Smile Politely

Ask Politely #29

This week, Ask Politely is a special commentary by our resident film critic, Chuck Koplinski. The rest of the piece can be found by clicking “Continue Reading” below. Please join in the discussion.

This is going to be messy.

There is a current controversy raging around Ben Stiller’s new film, “Tropic Thunder.” At its core, it is a vicious satire about vacuous Hollywood movies, the avarice of the bean counters that finance them and the narcissistic film actors who star in them. Method acting, the process through which performers go to great lengths to research and inhabit their roles before the cameras begin to roll, takes a particularly strong beating. In the film, five time Oscar winner Kirk Lazarus (Robert Downey Jr.) goes to the nth degree with this method by undergoing a skin pigmentation process that makes him look like an African American in order to play his role.

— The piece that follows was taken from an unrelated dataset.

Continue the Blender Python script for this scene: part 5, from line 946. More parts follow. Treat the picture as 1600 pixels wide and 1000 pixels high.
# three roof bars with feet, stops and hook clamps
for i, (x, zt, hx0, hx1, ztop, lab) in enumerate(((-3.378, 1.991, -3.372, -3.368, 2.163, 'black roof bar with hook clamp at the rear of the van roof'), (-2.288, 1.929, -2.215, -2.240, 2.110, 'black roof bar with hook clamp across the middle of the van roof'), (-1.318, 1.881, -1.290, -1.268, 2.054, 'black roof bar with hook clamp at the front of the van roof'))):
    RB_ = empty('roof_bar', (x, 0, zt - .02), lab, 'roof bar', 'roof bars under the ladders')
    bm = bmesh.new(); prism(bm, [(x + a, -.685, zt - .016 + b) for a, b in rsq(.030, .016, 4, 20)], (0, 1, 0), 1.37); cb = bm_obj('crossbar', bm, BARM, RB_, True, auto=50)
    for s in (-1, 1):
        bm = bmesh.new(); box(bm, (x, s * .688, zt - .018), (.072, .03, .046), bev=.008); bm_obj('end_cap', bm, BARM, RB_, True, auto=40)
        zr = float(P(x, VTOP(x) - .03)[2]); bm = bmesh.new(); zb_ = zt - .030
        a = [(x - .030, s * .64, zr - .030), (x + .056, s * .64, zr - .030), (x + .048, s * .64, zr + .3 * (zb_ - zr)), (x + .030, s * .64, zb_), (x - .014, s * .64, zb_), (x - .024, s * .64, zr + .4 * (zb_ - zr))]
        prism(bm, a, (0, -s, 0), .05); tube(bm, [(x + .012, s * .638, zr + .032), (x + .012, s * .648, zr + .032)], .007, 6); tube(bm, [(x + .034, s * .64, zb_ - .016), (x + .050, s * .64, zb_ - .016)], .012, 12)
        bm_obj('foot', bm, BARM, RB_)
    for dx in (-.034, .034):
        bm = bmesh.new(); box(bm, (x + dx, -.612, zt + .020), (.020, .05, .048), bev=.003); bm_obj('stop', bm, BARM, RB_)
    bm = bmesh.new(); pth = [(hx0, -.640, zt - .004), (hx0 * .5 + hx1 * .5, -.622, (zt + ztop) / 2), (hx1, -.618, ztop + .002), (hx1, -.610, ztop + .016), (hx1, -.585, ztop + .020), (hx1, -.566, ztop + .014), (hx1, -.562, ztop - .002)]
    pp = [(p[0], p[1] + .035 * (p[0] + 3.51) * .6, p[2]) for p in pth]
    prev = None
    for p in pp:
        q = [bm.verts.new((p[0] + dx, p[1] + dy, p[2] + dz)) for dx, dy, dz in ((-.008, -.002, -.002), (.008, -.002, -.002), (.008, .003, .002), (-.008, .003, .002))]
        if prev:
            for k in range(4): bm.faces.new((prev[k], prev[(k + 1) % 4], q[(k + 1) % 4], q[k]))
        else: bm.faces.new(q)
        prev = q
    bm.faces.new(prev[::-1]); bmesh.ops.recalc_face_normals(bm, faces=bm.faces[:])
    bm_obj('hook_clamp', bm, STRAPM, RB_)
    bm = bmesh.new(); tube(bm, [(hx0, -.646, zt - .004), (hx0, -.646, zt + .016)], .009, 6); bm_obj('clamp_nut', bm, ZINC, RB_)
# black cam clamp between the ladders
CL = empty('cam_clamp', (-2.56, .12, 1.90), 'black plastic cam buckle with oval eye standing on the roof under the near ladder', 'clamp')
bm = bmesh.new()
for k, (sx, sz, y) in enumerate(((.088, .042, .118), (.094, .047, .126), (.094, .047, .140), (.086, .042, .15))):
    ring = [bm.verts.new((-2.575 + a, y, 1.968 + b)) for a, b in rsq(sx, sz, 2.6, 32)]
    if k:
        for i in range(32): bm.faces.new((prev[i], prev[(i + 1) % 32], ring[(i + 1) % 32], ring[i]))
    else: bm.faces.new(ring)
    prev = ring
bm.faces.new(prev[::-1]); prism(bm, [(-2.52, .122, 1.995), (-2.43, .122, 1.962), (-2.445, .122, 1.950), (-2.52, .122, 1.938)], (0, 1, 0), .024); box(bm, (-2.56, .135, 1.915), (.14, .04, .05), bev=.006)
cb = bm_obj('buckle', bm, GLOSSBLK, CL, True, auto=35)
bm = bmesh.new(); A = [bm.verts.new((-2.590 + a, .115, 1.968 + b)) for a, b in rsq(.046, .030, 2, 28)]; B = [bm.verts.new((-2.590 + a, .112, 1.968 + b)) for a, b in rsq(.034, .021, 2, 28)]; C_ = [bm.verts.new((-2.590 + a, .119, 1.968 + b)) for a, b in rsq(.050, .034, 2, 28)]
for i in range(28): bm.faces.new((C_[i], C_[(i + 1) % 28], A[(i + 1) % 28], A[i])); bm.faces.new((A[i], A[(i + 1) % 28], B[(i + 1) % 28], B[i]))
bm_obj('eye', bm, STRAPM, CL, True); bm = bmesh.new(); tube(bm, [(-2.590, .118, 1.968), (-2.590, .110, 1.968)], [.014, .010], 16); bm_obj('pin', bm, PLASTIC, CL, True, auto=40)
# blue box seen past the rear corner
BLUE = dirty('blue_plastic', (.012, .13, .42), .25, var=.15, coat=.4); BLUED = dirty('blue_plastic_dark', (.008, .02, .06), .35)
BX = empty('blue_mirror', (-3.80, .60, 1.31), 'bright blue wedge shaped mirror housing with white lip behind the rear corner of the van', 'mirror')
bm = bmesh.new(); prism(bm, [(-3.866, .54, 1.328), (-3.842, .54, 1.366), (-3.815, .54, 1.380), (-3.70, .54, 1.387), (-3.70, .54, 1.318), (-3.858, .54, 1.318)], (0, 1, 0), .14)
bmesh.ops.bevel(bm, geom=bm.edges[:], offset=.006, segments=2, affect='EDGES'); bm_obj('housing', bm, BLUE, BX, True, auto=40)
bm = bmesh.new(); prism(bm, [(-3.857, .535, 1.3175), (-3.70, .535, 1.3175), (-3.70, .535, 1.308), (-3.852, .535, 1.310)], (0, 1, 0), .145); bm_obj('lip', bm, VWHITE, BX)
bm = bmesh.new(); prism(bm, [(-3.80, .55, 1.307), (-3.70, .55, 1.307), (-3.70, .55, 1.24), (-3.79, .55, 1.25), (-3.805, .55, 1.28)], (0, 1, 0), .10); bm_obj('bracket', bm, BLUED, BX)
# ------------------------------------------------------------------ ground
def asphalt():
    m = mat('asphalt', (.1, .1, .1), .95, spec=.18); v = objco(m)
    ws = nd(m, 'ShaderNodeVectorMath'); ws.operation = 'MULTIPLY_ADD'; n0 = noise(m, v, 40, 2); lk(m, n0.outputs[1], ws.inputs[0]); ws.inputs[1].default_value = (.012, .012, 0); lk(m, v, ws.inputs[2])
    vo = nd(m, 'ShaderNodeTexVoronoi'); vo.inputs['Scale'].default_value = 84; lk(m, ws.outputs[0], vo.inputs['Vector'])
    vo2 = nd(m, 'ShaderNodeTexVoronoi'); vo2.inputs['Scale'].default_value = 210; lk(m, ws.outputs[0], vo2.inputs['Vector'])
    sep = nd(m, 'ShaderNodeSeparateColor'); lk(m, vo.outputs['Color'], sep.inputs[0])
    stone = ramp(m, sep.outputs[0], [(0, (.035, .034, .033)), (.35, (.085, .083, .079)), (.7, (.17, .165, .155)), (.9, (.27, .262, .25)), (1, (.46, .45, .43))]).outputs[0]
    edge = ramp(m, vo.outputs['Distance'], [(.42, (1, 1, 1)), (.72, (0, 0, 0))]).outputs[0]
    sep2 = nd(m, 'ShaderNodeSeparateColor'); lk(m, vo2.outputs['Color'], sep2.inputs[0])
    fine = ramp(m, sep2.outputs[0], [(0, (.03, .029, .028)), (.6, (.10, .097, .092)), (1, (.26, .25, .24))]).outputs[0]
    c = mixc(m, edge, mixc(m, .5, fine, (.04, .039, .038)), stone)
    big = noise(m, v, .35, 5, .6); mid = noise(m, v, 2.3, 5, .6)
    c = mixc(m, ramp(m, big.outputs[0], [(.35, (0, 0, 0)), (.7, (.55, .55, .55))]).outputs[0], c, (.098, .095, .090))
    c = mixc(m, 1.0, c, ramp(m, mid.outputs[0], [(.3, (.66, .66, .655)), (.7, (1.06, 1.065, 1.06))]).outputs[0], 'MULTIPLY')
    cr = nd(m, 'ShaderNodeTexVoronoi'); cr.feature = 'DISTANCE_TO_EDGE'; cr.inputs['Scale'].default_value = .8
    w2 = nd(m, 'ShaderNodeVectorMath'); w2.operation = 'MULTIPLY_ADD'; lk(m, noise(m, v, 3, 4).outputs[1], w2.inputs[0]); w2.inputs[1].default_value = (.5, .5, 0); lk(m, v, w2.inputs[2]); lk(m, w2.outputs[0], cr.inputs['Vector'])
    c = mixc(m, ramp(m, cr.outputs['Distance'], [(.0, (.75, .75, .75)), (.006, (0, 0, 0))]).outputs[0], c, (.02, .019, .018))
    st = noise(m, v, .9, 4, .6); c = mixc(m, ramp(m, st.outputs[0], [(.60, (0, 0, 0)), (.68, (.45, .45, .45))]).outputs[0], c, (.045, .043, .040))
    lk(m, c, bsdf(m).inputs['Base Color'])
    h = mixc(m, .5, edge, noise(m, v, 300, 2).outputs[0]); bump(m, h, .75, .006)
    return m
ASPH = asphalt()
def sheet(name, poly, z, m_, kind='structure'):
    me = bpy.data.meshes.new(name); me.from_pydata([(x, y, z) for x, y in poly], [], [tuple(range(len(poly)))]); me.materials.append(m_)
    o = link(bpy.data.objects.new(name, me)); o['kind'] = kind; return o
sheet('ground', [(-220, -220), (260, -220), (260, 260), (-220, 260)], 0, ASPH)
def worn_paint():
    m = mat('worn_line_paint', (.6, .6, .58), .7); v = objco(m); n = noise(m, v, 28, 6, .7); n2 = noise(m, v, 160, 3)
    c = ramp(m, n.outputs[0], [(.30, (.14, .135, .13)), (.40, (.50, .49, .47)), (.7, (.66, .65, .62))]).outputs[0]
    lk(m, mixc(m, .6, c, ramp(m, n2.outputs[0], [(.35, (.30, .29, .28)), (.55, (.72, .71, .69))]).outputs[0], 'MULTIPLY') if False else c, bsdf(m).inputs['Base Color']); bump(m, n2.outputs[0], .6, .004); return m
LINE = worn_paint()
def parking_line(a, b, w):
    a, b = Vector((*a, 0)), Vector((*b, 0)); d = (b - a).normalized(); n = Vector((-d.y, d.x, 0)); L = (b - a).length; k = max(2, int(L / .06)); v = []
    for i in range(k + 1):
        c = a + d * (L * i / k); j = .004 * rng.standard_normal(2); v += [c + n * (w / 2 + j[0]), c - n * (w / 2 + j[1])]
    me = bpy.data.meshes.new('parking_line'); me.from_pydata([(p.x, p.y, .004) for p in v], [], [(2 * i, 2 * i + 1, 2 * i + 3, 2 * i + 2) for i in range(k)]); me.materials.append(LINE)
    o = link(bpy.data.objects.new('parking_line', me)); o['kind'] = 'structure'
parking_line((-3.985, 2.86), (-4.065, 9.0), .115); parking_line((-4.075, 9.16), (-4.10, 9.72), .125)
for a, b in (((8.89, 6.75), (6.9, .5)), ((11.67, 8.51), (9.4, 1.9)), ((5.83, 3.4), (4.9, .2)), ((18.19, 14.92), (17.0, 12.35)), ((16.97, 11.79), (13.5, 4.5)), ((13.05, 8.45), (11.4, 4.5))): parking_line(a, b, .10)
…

However, this modern take on blackface isn’t causing the firestorm. Actually, I haven’t read a single derogatory thing about it. Nope, the controversy is about the film’s frequent use of the “R word.”

No, it’s not “rim job,” either.

It’s “retard.”

In an effort to save his flagging career, action star Tugg Speedman (Stiller) has made a film called “Simple Jack,” in which he plays a mentally challenged innocent along the lines of Lennie from “Of Mice and Men.” It’s an unmitigated disaster and when the topic of his performance comes up between the actor and Lazarus, the latter advises that in taking on a role, “You never go full retard.” Tom Hanks in “Forrest Gump” and Dustin Hoffman in “Rain Man” were fine, according to the master thespian, because they each possessed some sort of other talent (playing ping pong and counting cards, respectively.) However, Sean Penn made the mistake of going “full retard” in “I Am Sam,” which according to Lazarus, was a big mistake.

The offensive word is used about a half dozen times during this exchange and, while I’m not doing the material justice, the intent of the scene is to demonstrate how ignorant, out of touch and insensitive these actors are. They are in the movie business for two reasons and two reasons only; to make money and achieve fame. And they will do anything to get it, as well as step on and use anyone that can help them gain their self serving goals.

Protests have sprung up at theaters around the country concerning the use of this word, claiming that the film is insensitive in the way it uses the term, conveys that its usage is acceptable and that it demeans those who are mentally challenged. (I am, of course, not sure if this is an acceptable term now either and am fearful of offending anyone by using it or any other declarative terminology.)

As an area middle school teacher, I cover Steinbeck’s Of Mice and Men each year and I discuss his use of offensive language in the novel, in particularly his use of the “N word.” I point out that simply because the author used the word, does not make him a racist. Quite the contrary, as evidenced by his portrayal of Crooks, the only African American character in the book, whose tragic sense of low self esteem is a product of the racism he’s had to endure his entire life. When the characters in the novel use this offensive term, it portrays them as ignorant, crass, and, in certain instances, racist.

The same principle applies to Stiller and “Thunder.” In using the word repeatedly, the actor/writer effectively underscores simply how misguided these actors are. There’s nothing cool or endearing in the way they use “retard.” The characters come off as uninformed and insensitive and the more they utter this term, the more powerfully this point is driven home.

While I, other critics, and the makers of the film can defend it until we’re blue in the face, it does nothing to assuage those who have been offended by it. I am not the father of an autistic son, I do not have to care for a daughter with Downs Syndrome and I do not have any first hand experience in dealing with anyone who has a mental disability. I do not know of the daily challenges they face or the struggles they are forced to endure regarding other’s perceptions of their children. While it would be easy of me to tell these heroic people to see the other side of this issue or to simply loosen up, I would not be justified in doing so as I have not walked in their shoes or dealt with their trials.

That being said, the thing that bothers me most about this controversy is that it seems as though more than a few people are raising a stink without having seen “Tropic Thunder.” Some are basing their activism on samples of the script they have read, which does not reflect how the material is presented on the screen, or are protesting simply because other organizations are, much like Jennifer Schrad who set up a table in the lobby of the Savoy 16 to raise viewer’s awareness of the issue. (She and others will be at the theater this weekend to distribute information. Kudos to the manager of the theater, Jeremy Curtis for facilitating this open forum.) Similar to those who protested “The Last Temptation of Christ,” sight unseen, during its release and those who join efforts to ban books without having read them, taking this sort of position without examining the source material is a dangerous stance to take and undercuts the credibility of their argument.

OK, there’s my two cents (I know, reads more like 50 cents worth).

Now it’s your turn. Is the use of the word “retard” ever acceptable? Does “Tropic Thunder” use this term in an exploitive manner or in an effort to underscore ignorant behavior? Is this controversy a valid one or a tempest in a teapot?